Reproduce the listing word for word, leaving every picture behind.

─── Supplied records ───

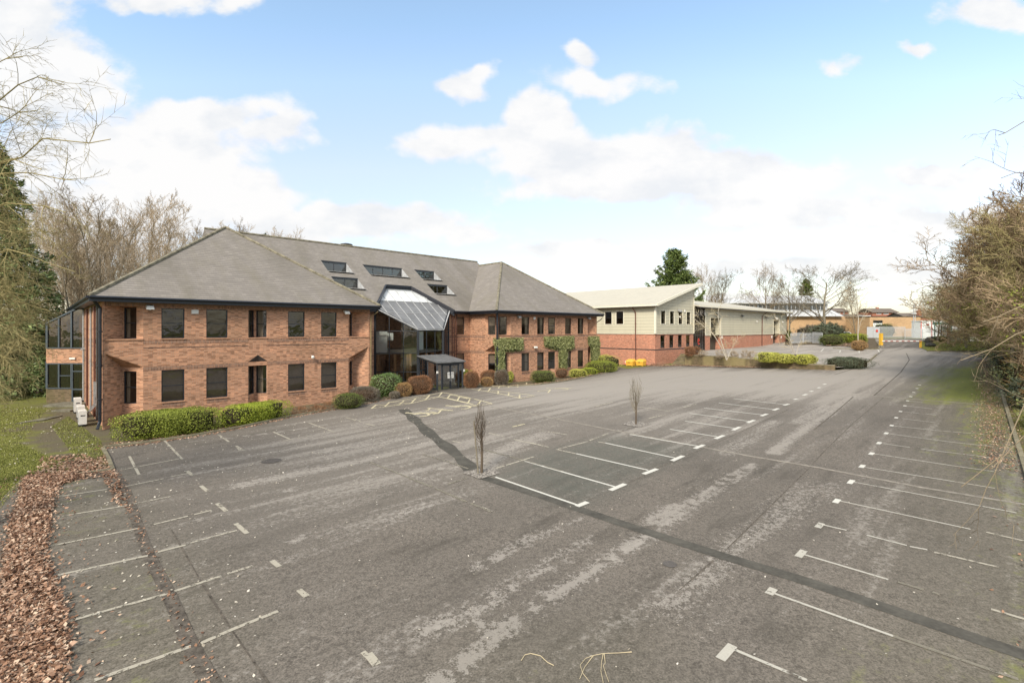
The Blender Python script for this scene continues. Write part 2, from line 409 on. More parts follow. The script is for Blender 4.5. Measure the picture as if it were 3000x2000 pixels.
# raised upper yard in front of the works building
tcp=np.array([(22.4,63.9,-3.42),(28.4,57.7,-3.62),(34,52,-3.95),(37,53,-4.12),(43.5,60,-3.8),(49.2,66.6,-3.5),(57.4,76.5,-3.2),(62,83,-3.05),(29.9,76.5,-3.26),(57,102.7,-3.16),(24.5,70,-3.32),(40,80,-3.25)])
A3=np.c_[np.ones(len(tcp)),tcp[:,:2],tcp[:,0]*tcp[:,1],tcp[:,1]**2]; tco=np.linalg.lstsq(A3,tcp[:,2],rcond=None)[0]
def zt_arr(v): return np.c_[np.ones(len(v)),v,v[:,0]*v[:,1],v[:,1]**2]@tco+HC
def zt(x,y): return float(zt_arr(np.array([(x,y)]))[0])
terr=[R0,R1]+DR+[(62.5,88),(58,102.5),I2(56,0),I2(11.0,-.02)]
def zt_safe(v): return np.maximum(zt_arr(v),zg_arr(v)+.06)
sheet('upper_yard',terr,.8,M['terrace_asphalt'],.0,hf=zt_safe,attrs=dict(worn=lambda v:.3*np.ones(len(v)),pale=lambda v:.35*np.ones(len(v)),damp=Z0,moss=Z0))
bedp=[(R0[0]+.2,R0[1]+.2),(R1[0]+.2,R1[1]+.2),(35.2,53.0),(29.6,58.9),(24.8,63.8),(24.6,66.0),(23.6,66.6)]
sheet('planting_bed',bedp,.7,M['soil'],.05,hf=zt_safe)
isl=gk([(2300,1012),(2430,1010),(2545,1024),(2576,1024),(2568,1004),(2560,990),(2420,985),(2300,990)])
sheet('verge',isl,.8,M['soil'],.09,hf=zt_safe)
gv=gk([(2700,1021),(2716,1028),(2890,1027),(2905,1010),(2890,1000),(2700,1000)])
sheet('grass_verge',gv,.8,M['grass'],.12,attrs=dict(bare=lambda v:.1*np.ones(len(v))))

def ribbon(name,pts,w,mat,dz,hf=zg,step=.8,h=None,wmul=None):
    mb=MB(); q=[]
    for a,b in zip(pts[:-1],pts[1:]):
        k=max(1,int(math.dist(a,b)/step)); q+=[(a[0]+(b[0]-a[0])*j/k,a[1]+(b[1]-a[1])*j/k) for j in range(k)]
    q.append(pts[-1]); l=[];r=[]
    for i,p in enumerate(q):
        a=q[max(0,i-1)]; b=q[min(len(q)-1,i+1)]; dx,dy=b[0]-a[0],b[1]-a[1]; n=math.hypot(dx,dy) or 1
        ww=w*(wmul(i) if wmul else 1)
        for s,o in ((1,l),(-1,r)):
            x=p[0]-s*dy/n*ww/2; y=p[1]+s*dx/n*ww/2; o.append((x,y,hf(x,y)+dz))
    for i in range(len(q)-1):
        if h is None: mb.quad(r[i],r[i+1],l[i+1],l[i])
        else:
            lo=lambda t:(t[0],t[1],t[2]-h)
            mb.prism([lo(r[i]),lo(r[i+1]),lo(l[i+1]),lo(l[i])],[r[i],r[i+1],l[i+1],l[i]])
    o=mb.build(name,mat); tag(o,kind='structure'); return o
ribbon('kerb',KH,.14,M['kerb_stone'],.14,h=.3); ribbon('kerb',KR,.14,M['kerb_stone'],.14,h=.3)
ribbon('kerb',K_LEFT,.14,M['kerb_stone'],.09,h=.25); ribbon('kerb',K_L2,.14,M['kerb_stone'],.09,h=.25)
ribbon('kerb',[(kerbX(y),y) for y in (-9,3,12,21.4,30,40,50,61)]+[(66,67)],.16,M['kerb_stone'],.14,h=.3)
ribbon('kerb',DR[:3],.16,M['kerb_stone'],.16,h=.35)
ribbon('kerb',gk([(2440,1022),(2545,1025),(2574,1024),(2578,1016),(2566,1000)]),.16,M['kerb_stone'],.2,h=.35)
ribbon('kerb',gk([(2716,1030),(2800,1031),(2888,1029)]),.16,M['kerb_stone'],.16,h=.3)
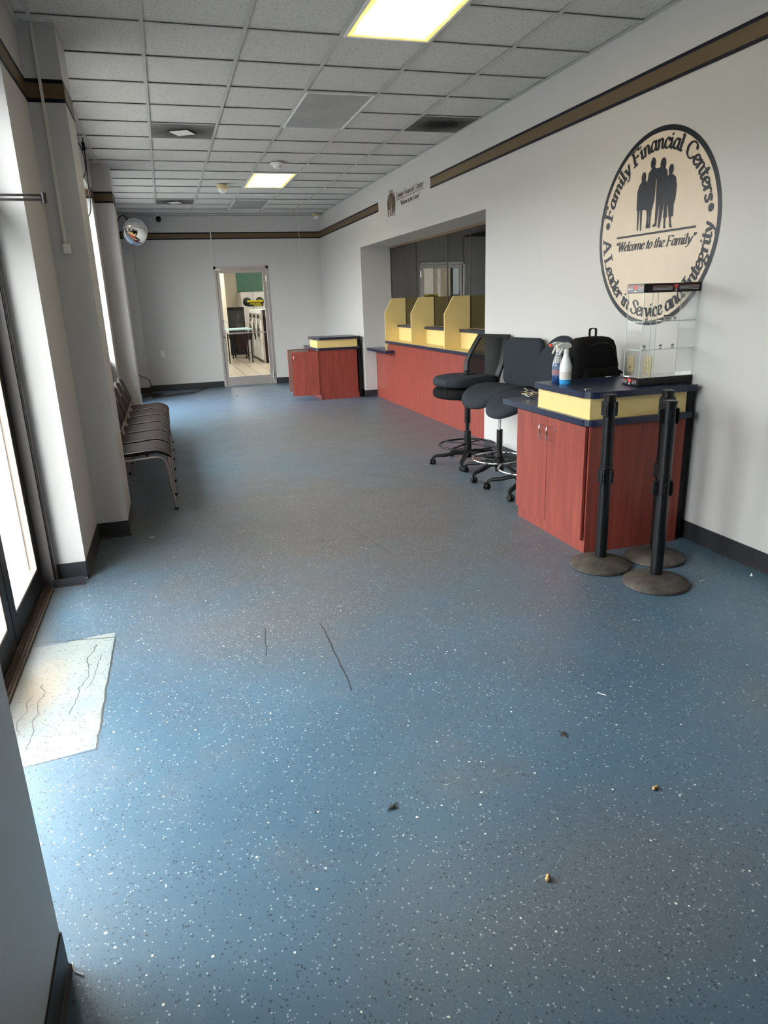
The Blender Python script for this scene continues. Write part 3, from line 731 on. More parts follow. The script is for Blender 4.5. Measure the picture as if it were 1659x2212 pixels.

───

→ **The solution**
The Blender Python script for this scene continues. Write part 2, from line 409 on. More parts follow. The script is for Blender 4.5. Measure the picture as if it were 3000x2000 pixels.
# raised upper yard in front of the works building
tcp=np.array([(22.4,63.9,-3.42),(28.4,57.7,-3.62),(34,52,-3.95),(37,53,-4.12),(43.5,60,-3.8),(49.2,66.6,-3.5),(57.4,76.5,-3.2),(62,83,-3.05),(29.9,76.5,-3.26),(57,102.7,-3.16),(24.5,70,-3.32),(40,80,-3.25)])
A3=np.c_[np.ones(len(tcp)),tcp[:,:2],tcp[:,0]*tcp[:,1],tcp[:,1]**2]; tco=np.linalg.lstsq(A3,tcp[:,2],rcond=None)[0]
def zt_arr(v): return np.c_[np.ones(len(v)),v,v[:,0]*v[:,1],v[:,1]**2]@tco+HC
def zt(x,y): return float(zt_arr(np.array([(x,y)]))[0])
terr=[R0,R1]+DR+[(62.5,88),(58,102.5),I2(56,0),I2(11.0,-.02)]
def zt_safe(v): return np.maximum(zt_arr(v),zg_arr(v)+.06)
sheet('upper_yard',terr,.8,M['terrace_asphalt'],.0,hf=zt_safe,attrs=dict(worn=lambda v:.3*np.ones(len(v)),pale=lambda v:.35*np.ones(len(v)),damp=Z0,moss=Z0))
bedp=[(R0[0]+.2,R0[1]+.2),(R1[0]+.2,R1[1]+.2),(35.2,53.0),(29.6,58.9),(24.8,63.8),(24.6,66.0),(23.6,66.6)]
sheet('planting_bed',bedp,.7,M['soil'],.05,hf=zt_safe)
isl=gk([(2300,1012),(2430,1010),(2545,1024),(2576,1024),(2568,1004),(2560,990),(2420,985),(2300,990)])
sheet('verge',isl,.8,M['soil'],.09,hf=zt_safe)
gv=gk([(2700,1021),(2716,1028),(2890,1027),(2905,1010),(2890,1000),(2700,1000)])
sheet('grass_verge',gv,.8,M['grass'],.12,attrs=dict(bare=lambda v:.1*np.ones(len(v))))

def ribbon(name,pts,w,mat,dz,hf=zg,step=.8,h=None,wmul=None):
    mb=MB(); q=[]
    for a,b in zip(pts[:-1],pts[1:]):
        k=max(1,int(math.dist(a,b)/step)); q+=[(a[0]+(b[0]-a[0])*j/k,a[1]+(b[1]-a[1])*j/k) for j in range(k)]
    q.append(pts[-1]); l=[];r=[]
    for i,p in enumerate(q):
        a=q[max(0,i-1)]; b=q[min(len(q)-1,i+1)]; dx,dy=b[0]-a[0],b[1]-a[1]; n=math.hypot(dx,dy) or 1
        ww=w*(wmul(i) if wmul else 1)
        for s,o in ((1,l),(-1,r)):
            x=p[0]-s*dy/n*ww/2; y=p[1]+s*dx/n*ww/2; o.append((x,y,hf(x,y)+dz))
    for i in range(len(q)-1):
        if h is None: mb.quad(r[i],r[i+1],l[i+1],l[i])
        else:
            lo=lambda t:(t[0],t[1],t[2]-h)
            mb.prism([lo(r[i]),lo(r[i+1]),lo(l[i+1]),lo(l[i])],[r[i],r[i+1],l[i+1],l[i]])
    o=mb.build(name,mat); tag(o,kind='structure'); return o
ribbon('kerb',KH,.14,M['kerb_stone'],.14,h=.3); ribbon('kerb',KR,.14,M['kerb_stone'],.14,h=.3)
ribbon('kerb',K_LEFT,.14,M['kerb_stone'],.09,h=.25); ribbon('kerb',K_L2,.14,M['kerb_stone'],.09,h=.25)
ribbon('kerb',[(kerbX(y),y) for y in (-9,3,12,21.4,30,40,50,61)]+[(66,67)],.16,M['kerb_stone'],.14,h=.3)
ribbon('kerb',DR[:3],.16,M['kerb_stone'],.16,h=.35)
ribbon('kerb',gk([(2440,1022),(2545,1025),(2574,1024),(2578,1016),(2566,1000)]),.16,M['kerb_stone'],.2,h=.35)
ribbon('kerb',gk([(2716,1030),(2800,1031),(2888,1029)]),.16,M['kerb_stone'],.16,h=.3)
The Blender Python script for this scene continues. Write part 3, from line 731 on. More parts follow. The script is for Blender 4.5. Measure the picture as if it were 1659x2212 pixels.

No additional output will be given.